He Wants What’s Best For Me

She should have known better than to return to the dinner table without washing her hands. We were even eating finger foods. But when I asked her if she washed her hands, she defiantly said, “No.” I asked nicely for her to walk back to the bathroom to wash her hands and she refused. So I did what any good babysitter would do; I scooped up my 3 year-old friend and walked her back to the bathroom thinking we could still rectify this situation quickly.

Twenty minutes later, I had baracaded the bathroom doorway with my body and my 3 year-old friend was throwing a tantrum on the floor with tears in her big blue eyes. If she didn’t need to wash her hands before, after spending ten minutes pounding her hands against the bathroom floor, she sure needed to now.

I pulled out the limited tricks I know about trying to convince kids to do what they don’t want to do to much avail. The tears were staining my little friend’s face and she was no more convinced that she did, indeed, need to wash her hands.

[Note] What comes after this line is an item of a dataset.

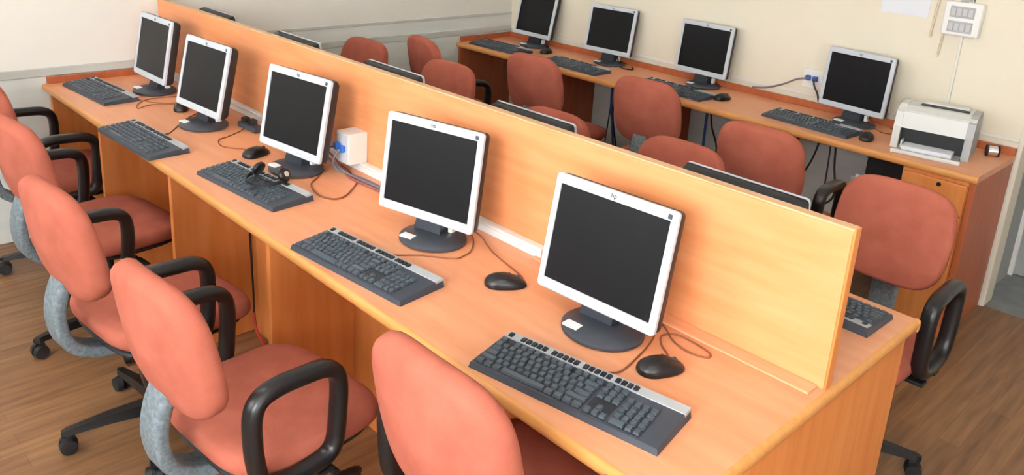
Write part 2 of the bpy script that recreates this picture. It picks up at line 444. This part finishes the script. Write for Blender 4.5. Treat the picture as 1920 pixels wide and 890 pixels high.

I shook my head as I sent an SOS text to my best friend who spends all day working with children. Why wouldn’t my 3 year-old friend listen to me? Didn’t she know that if she would have listened right away, she would have saved herself some pain? I know better than she does. And, as her brothers lovingly reminded her, “Miss Caitlin is in charge.”

But here’s the thing: I may have been the babysitter that night, but I’m usually the tantruming three year-old sprawled out on the bathroom floor. Instead of letting God gently correct my disobedience, I wage an all out war. I could choose to repent quickly, acknowledging His sovereignty over my life, but I claim to know better. Full of arrogance, I ignore that He actually knows what’s not just good for me, but He wants what’s best for me.

I meant no ill by making my three year-old friend wash her hands. I wanted to protect her. I didn’t want her to get sick. I wanted to make sure she was developing healthy habits. I wanted to reinforce the right behavior.

Sometimes God feels like an unfamiliar babysitter simply enforcing rules that don’t even make sense to me. But He’s in it with me and simultaneously aware of the end result. He wants to coach me into being a person who better reflects His glory. But as any athlete knows, a coach is more than a cheerleader. A coach instructs, encourages and when necessary, corrects.

It’s that correcting that hurts and that I hate. Can’t I just get a pat on the back, Jesus? If my goal and His goal is growth and sanctification, then the correcting is not only important, but necessary. I need to remember why He’s doing it. When God says, “No,” or corrects my behavior, He is doing it for my good. He is doing it because He loves me.

God sees the whole picture when I do not. Just like my little friend who once she decided that she would wash her hands still didn’t understand why, I need to remember the correcting is not malicious. He doesn’t mean harm. He loves me. He wants what’s best for me.